### Instruction
Locate the line that contains "The Blender Python" in the entries below, then repeat it and every following line through the line that contains "def L(*p): return", exactly, and no others.
-*-
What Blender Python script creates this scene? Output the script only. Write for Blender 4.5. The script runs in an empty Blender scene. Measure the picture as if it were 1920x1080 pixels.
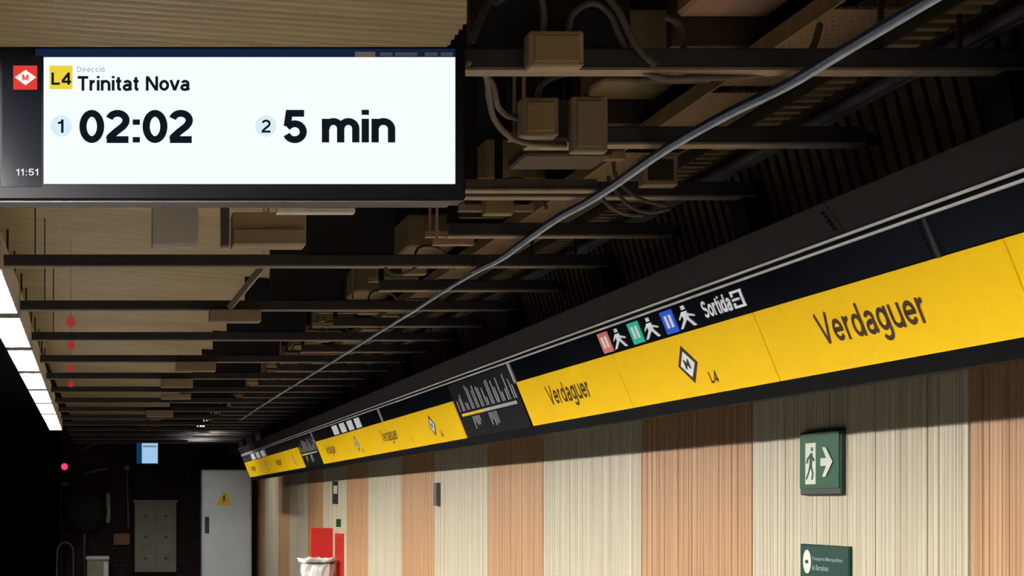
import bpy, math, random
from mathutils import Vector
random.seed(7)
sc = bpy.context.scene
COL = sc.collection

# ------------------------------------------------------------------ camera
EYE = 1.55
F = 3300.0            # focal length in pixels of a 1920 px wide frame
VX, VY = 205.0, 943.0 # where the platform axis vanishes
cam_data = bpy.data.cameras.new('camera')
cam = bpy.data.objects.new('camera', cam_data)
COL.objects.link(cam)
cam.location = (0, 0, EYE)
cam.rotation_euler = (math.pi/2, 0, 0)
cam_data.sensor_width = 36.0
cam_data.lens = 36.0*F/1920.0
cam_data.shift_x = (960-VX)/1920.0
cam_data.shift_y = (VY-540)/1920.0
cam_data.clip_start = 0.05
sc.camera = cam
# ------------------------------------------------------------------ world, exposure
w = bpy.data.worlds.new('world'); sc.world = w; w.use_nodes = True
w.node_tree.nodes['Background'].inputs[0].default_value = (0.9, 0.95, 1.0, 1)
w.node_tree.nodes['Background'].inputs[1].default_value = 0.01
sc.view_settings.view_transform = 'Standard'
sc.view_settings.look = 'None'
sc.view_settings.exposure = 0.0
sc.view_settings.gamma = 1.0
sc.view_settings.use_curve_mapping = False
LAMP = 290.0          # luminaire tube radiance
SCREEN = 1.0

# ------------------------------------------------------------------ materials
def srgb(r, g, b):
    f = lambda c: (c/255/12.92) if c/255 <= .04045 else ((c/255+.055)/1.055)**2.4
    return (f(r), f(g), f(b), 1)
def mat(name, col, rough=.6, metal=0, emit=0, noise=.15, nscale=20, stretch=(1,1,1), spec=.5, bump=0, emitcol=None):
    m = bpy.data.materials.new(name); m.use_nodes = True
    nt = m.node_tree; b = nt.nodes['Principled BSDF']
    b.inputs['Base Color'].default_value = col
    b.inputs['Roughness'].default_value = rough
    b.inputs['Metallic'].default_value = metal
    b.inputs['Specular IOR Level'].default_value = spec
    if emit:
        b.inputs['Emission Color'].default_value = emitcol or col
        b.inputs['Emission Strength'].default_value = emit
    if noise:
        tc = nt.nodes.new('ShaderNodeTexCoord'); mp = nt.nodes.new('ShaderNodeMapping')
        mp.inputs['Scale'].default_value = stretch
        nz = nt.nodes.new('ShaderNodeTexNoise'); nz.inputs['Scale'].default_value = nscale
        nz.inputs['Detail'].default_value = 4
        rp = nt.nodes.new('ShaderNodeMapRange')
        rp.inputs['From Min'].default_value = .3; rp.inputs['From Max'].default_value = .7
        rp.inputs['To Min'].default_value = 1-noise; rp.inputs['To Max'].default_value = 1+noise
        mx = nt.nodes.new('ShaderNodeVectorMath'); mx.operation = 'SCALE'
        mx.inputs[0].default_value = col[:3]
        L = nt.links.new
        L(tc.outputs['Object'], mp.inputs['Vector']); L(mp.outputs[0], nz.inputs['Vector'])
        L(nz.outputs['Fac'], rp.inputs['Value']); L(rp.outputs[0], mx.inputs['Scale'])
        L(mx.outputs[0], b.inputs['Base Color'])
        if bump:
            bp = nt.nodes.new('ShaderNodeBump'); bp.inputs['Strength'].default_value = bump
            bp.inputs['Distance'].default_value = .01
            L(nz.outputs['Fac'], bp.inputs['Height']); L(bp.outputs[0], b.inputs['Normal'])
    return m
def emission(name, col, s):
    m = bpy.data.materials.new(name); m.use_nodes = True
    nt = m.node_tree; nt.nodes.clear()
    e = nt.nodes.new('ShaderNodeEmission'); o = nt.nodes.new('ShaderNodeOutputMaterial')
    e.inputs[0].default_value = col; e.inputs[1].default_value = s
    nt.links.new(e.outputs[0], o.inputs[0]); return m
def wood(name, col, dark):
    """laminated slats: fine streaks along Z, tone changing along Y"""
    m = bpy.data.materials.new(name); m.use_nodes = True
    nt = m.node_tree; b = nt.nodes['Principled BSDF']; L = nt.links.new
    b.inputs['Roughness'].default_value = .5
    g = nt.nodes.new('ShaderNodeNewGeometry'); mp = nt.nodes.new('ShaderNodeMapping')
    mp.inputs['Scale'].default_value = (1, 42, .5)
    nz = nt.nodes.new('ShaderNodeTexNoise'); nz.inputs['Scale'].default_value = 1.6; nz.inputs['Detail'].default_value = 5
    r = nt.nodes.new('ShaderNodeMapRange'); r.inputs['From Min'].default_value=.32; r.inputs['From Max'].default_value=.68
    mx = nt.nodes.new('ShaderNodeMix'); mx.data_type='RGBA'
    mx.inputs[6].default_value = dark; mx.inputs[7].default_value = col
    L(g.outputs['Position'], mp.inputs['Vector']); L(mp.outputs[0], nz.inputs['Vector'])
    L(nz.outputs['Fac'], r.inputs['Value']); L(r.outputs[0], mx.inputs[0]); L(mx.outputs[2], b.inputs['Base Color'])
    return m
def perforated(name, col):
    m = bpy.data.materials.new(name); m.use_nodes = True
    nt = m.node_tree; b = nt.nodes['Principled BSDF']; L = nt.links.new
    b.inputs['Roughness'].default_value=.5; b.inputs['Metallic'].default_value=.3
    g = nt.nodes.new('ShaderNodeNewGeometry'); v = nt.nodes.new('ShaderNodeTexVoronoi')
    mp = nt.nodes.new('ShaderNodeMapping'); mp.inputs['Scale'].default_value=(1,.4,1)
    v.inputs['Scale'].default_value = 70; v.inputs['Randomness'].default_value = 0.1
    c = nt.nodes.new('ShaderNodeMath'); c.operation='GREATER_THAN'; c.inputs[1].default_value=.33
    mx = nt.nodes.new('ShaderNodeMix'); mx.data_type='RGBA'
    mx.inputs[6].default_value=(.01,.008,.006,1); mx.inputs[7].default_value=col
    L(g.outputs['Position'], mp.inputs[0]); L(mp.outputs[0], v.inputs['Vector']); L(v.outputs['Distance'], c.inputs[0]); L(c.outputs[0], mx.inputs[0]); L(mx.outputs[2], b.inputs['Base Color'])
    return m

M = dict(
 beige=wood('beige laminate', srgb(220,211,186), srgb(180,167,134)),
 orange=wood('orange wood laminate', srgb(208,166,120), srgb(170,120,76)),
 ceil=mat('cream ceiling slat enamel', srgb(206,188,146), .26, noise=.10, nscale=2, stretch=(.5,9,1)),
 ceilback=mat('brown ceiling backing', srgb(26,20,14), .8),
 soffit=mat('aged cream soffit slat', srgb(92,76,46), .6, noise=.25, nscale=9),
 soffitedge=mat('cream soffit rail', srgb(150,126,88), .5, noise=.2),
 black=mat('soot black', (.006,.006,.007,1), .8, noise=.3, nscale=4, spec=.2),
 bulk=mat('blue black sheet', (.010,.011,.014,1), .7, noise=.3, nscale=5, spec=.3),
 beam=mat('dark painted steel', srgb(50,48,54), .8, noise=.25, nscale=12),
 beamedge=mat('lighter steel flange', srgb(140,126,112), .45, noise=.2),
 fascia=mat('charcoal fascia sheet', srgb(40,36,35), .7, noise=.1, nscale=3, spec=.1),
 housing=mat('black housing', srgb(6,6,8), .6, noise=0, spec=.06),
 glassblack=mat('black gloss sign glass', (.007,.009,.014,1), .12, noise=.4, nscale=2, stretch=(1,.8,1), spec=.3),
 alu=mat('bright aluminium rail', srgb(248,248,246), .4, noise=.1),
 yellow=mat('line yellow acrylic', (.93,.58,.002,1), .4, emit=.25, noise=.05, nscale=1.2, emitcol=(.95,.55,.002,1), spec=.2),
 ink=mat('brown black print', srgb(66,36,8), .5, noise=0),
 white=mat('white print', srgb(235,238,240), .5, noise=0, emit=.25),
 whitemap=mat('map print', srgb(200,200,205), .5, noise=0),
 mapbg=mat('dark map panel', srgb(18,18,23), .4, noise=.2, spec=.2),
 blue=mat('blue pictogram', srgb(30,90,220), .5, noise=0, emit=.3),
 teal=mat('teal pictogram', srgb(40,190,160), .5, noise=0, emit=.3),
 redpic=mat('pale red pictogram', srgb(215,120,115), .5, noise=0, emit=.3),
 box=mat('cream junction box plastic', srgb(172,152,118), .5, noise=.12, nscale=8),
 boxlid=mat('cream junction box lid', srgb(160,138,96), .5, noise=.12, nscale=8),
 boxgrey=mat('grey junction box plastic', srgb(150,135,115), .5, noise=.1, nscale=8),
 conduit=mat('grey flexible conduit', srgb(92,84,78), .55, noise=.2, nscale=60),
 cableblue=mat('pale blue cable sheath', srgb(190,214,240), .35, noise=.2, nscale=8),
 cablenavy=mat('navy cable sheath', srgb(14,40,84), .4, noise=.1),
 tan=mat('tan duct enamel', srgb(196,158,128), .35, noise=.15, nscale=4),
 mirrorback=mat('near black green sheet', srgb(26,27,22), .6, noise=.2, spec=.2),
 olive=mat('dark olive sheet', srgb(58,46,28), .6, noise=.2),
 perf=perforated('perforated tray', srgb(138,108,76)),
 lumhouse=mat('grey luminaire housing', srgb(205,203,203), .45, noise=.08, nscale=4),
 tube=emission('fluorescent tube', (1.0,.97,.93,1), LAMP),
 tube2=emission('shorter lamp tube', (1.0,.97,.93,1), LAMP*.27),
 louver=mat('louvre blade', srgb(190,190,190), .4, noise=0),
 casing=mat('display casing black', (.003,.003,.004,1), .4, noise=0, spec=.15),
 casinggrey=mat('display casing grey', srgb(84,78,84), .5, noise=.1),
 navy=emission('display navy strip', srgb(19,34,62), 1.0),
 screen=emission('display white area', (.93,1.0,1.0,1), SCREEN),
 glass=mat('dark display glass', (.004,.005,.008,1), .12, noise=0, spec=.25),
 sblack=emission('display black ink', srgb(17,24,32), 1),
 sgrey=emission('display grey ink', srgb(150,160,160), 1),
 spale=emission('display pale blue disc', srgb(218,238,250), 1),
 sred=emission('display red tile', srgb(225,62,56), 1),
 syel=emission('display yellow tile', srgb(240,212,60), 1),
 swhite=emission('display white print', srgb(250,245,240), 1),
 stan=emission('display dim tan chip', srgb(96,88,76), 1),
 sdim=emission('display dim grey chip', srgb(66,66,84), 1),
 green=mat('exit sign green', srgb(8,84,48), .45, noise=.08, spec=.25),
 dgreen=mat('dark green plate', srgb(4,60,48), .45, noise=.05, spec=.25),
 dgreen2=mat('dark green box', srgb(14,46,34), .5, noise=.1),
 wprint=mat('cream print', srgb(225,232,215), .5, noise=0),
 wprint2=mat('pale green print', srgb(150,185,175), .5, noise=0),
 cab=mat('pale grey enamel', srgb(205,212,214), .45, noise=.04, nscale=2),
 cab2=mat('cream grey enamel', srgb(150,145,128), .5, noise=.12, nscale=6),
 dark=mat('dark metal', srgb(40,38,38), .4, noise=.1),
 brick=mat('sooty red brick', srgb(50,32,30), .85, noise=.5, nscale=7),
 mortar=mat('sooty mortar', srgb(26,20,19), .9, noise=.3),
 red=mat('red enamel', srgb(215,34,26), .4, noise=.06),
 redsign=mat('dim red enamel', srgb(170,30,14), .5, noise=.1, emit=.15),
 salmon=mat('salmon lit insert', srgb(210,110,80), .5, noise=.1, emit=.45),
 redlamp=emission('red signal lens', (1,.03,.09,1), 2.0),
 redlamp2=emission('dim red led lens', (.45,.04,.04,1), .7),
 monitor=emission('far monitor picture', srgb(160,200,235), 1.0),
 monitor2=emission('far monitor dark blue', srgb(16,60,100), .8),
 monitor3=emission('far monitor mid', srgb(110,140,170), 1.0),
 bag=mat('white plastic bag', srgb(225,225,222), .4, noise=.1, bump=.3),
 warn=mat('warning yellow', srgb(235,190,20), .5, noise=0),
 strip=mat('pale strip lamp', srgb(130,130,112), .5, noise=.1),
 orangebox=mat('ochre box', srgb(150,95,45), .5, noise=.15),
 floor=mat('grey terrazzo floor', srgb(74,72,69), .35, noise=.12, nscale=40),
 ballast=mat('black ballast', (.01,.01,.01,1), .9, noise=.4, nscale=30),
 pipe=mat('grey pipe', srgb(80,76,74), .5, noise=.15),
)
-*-
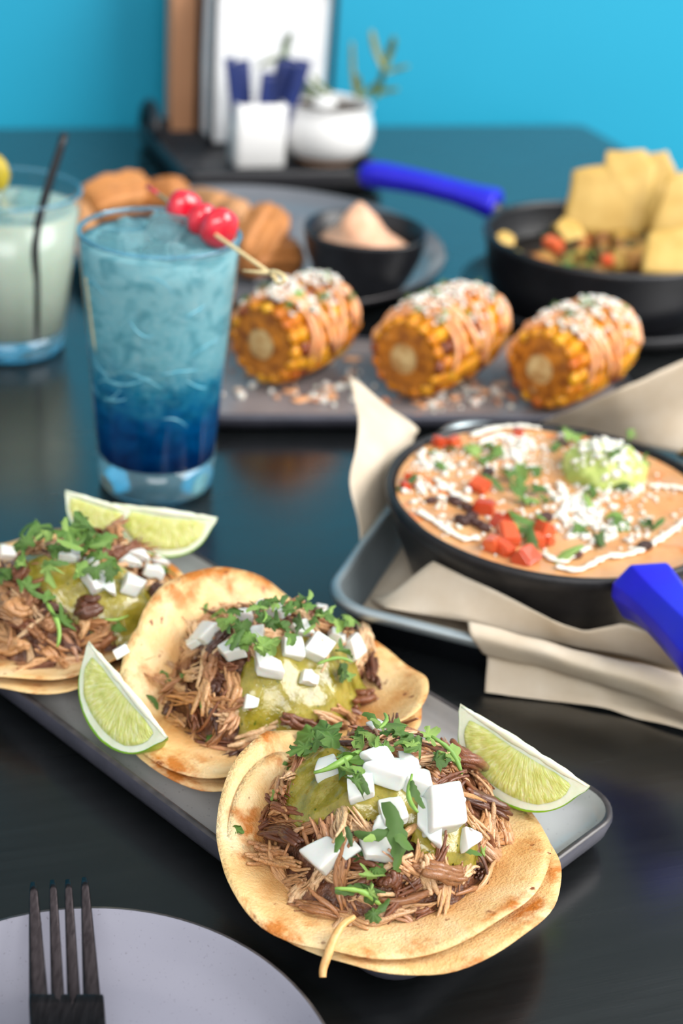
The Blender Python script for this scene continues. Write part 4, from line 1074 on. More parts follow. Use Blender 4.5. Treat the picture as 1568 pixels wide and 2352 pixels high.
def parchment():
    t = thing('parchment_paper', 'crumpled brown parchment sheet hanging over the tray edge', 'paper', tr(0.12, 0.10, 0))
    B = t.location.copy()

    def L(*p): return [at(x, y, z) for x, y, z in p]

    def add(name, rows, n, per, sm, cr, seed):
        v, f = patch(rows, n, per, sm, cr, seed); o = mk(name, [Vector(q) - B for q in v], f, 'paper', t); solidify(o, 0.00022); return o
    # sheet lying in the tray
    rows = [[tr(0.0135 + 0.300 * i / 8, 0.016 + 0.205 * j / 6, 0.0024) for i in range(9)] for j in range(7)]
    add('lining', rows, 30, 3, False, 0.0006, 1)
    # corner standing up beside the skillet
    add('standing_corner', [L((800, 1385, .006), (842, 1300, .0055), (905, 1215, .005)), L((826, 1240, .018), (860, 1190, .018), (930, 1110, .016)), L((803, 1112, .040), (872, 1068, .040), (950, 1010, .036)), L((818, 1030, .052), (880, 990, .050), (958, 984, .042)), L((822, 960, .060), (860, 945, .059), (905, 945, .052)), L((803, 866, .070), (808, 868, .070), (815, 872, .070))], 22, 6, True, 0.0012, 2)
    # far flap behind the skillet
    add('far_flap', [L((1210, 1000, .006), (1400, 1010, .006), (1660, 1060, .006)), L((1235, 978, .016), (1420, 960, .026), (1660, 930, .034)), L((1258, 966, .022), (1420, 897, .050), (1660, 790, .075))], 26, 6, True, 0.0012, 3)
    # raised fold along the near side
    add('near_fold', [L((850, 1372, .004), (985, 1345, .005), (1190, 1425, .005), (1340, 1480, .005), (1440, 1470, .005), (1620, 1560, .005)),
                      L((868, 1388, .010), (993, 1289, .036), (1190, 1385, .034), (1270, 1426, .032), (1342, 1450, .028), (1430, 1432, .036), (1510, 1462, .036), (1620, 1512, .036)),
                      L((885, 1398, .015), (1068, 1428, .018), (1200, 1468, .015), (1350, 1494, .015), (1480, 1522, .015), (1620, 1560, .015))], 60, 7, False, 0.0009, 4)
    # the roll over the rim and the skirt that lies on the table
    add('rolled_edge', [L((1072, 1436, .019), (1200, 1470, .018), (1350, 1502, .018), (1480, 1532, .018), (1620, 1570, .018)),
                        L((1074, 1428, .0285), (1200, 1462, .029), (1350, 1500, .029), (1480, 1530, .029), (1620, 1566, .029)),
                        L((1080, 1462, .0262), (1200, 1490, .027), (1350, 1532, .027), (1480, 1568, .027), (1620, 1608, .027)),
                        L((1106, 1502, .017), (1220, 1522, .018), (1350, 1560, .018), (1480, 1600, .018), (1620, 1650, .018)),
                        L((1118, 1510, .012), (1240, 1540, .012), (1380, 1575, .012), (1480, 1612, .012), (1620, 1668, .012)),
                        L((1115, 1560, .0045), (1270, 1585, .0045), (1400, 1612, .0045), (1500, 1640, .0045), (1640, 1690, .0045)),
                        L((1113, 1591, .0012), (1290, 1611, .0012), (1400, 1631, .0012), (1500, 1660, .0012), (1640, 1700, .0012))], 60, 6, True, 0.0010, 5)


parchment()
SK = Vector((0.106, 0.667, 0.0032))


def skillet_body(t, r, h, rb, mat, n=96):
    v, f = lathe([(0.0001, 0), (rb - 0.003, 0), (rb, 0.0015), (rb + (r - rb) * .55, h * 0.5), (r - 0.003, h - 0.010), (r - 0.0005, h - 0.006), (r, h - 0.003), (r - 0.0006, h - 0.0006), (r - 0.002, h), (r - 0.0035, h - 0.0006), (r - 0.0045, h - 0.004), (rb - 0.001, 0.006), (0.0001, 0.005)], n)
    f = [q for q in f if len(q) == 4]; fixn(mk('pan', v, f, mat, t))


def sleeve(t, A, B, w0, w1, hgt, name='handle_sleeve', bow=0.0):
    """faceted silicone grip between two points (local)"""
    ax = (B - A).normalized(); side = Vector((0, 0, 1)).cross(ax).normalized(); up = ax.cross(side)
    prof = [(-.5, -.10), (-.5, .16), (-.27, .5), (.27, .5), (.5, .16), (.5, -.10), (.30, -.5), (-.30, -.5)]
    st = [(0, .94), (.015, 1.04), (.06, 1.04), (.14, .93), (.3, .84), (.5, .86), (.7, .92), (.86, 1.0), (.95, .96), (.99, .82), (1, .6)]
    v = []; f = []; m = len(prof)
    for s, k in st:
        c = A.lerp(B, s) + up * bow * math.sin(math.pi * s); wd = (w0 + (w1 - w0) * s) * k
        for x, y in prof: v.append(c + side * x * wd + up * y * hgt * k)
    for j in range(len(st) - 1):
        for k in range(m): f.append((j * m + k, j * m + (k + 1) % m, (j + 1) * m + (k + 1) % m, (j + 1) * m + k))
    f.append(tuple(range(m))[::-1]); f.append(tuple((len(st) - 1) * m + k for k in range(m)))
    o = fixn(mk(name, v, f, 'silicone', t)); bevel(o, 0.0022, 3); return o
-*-
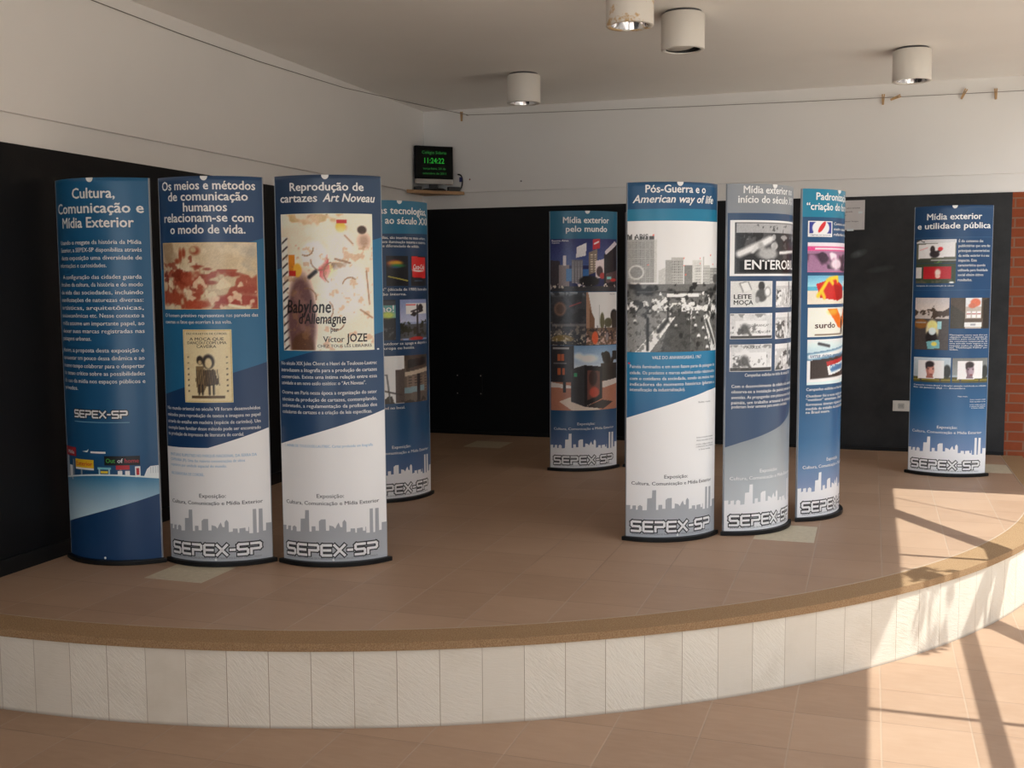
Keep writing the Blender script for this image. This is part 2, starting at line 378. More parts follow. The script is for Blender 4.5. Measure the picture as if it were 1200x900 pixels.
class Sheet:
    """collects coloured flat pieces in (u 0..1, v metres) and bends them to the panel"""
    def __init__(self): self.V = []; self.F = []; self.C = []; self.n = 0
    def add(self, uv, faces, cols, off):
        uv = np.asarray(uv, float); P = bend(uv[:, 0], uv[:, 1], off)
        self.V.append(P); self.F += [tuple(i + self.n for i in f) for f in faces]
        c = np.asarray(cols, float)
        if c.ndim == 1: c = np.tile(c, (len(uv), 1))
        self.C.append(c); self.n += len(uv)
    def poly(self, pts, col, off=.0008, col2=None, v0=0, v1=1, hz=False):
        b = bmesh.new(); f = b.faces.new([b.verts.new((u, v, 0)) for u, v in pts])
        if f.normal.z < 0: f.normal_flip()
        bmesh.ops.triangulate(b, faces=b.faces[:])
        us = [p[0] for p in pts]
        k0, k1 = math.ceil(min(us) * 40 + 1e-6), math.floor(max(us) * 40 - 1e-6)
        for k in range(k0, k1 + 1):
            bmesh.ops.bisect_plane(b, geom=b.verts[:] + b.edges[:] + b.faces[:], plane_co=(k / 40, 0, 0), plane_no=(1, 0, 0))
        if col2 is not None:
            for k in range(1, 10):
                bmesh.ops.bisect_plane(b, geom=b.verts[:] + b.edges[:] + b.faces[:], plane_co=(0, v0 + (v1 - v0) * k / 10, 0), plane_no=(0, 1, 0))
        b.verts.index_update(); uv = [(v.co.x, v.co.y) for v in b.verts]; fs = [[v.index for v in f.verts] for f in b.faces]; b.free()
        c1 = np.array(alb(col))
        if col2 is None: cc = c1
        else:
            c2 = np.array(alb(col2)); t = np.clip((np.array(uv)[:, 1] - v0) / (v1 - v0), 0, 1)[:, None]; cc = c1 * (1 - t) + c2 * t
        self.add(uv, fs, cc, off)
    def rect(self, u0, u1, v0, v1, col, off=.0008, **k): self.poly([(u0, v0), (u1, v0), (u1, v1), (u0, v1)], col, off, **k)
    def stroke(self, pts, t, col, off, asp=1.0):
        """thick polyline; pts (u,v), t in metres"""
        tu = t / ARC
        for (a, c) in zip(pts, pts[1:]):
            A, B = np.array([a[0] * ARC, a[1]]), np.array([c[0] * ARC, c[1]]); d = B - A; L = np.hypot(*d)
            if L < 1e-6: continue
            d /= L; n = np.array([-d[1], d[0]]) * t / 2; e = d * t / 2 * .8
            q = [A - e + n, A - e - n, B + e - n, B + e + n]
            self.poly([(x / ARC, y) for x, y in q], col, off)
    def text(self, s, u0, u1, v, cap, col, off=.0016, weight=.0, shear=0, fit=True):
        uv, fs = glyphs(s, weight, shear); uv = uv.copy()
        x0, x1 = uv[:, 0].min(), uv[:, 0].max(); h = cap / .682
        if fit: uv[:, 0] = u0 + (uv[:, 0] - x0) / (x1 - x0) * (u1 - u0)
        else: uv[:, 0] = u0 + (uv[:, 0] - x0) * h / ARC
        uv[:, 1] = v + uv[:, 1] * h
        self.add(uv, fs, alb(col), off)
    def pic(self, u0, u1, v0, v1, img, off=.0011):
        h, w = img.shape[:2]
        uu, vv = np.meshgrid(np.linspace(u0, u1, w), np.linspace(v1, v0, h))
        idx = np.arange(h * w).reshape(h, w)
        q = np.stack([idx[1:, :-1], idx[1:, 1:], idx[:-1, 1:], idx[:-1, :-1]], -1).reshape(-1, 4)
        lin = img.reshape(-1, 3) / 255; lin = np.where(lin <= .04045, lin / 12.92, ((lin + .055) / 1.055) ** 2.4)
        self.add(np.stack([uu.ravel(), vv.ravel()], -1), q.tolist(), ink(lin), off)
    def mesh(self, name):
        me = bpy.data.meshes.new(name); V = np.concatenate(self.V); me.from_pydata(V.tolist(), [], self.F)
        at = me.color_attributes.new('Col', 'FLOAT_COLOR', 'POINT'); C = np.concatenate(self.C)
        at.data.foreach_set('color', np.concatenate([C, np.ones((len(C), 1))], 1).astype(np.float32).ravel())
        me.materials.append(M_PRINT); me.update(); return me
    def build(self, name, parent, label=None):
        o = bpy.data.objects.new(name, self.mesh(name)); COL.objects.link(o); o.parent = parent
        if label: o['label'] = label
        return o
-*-
### Solved problem
The Blender Python script for this scene continues. Write part 4, from line 1074 on. More parts follow. Use Blender 4.5. Treat the picture as 1568 pixels wide and 2352 pixels high.
def parchment():
    t = thing('parchment_paper', 'crumpled brown parchment sheet hanging over the tray edge', 'paper', tr(0.12, 0.10, 0))
    B = t.location.copy()

    def L(*p): return [at(x, y, z) for x, y, z in p]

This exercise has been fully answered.